The DoD (for one) runs lots of logistics, warehousing, HR (2.8M), and finance stuff.
https://en.wikipedia.org/wiki/Lake_City_Army_Ammunition_Plan...
edit: Actually, they don't even need to take over the business. Another company is already operating it. The government could simply sign a contract to buy the 50,000 tons of canned peaches and the company would can them. Again, not to endorse the idea, but it is very straightforward logistically.
You said the government shouldn't do this because they lacked the expertise and (implicitly) would balls it up. I pointed out that it didn't require any expertise. That is all.
No. A government shouldn't do this unless canned peaches are especially important for national security or something like that.

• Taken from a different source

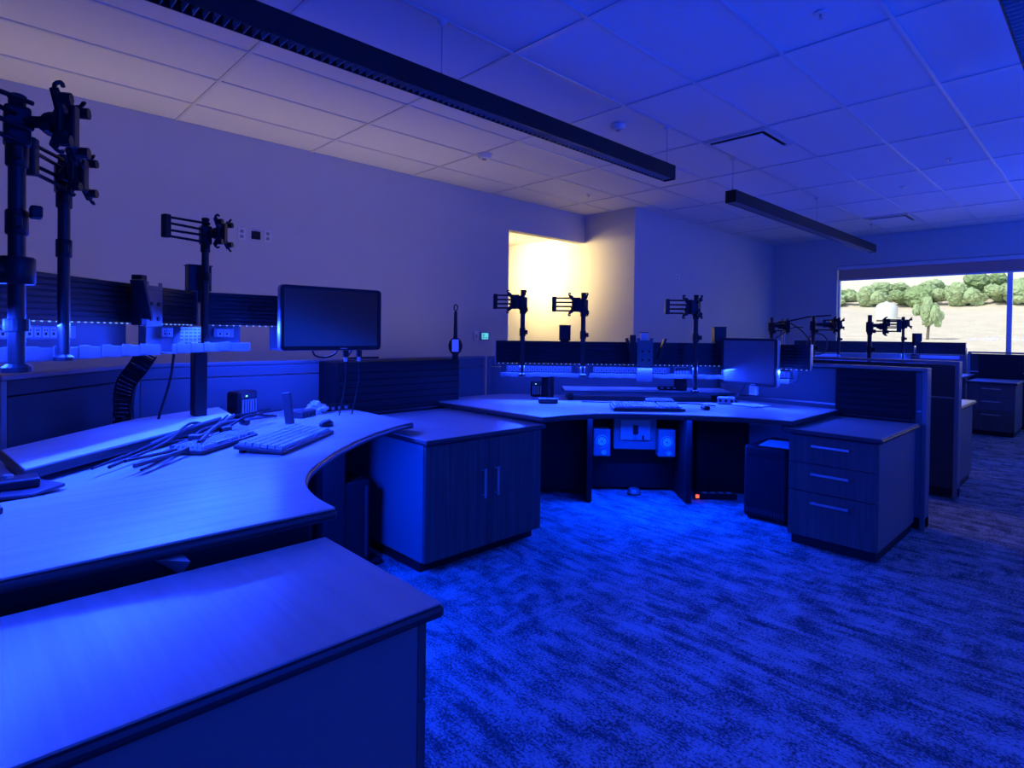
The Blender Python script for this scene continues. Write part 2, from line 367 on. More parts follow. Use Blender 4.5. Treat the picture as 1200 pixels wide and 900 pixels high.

Have a conversation with someone who grew up in communist USSR/Russia sometime... It definitely isn't cool.
If we had govt controlled food supply, we'd never have the likes of hot sauce (sriracha, pace, etc) and would likely never have seen a lot of options form. For better and far, far worse.
I don't know how it'd get to that if we had even more supply. I'm saying we'd be better off dealing with the problems of overproduction rather than the problems of unprofitable businesses and killing production capacity because it isn't profitable in the short-term.
I also never said you couldn't have non/not-for-profit food production, just that they shouldn't be for-profit.
If the government was responsible for running the farms, we would not have near the variety we have today... and for that matter, it would be much closer to soviet communism. I'm absolutely opposed to that.
And how do you know we would be better off? What would you do with oversupply? We had mountains full of cheese for decades from oversupply.. and that's a single product. Canned fruit doesn't even last that long before breaking down. The alternative is waste year after year, vs. cutting back and planting something else, which is what is happening... part of the market was allowed to fail (Del Monte) and part is being bailed out (farms) in defense of being able to have ongoing production, even if the product is different.
That seems far better than having mountains full of rotten peaches in cans.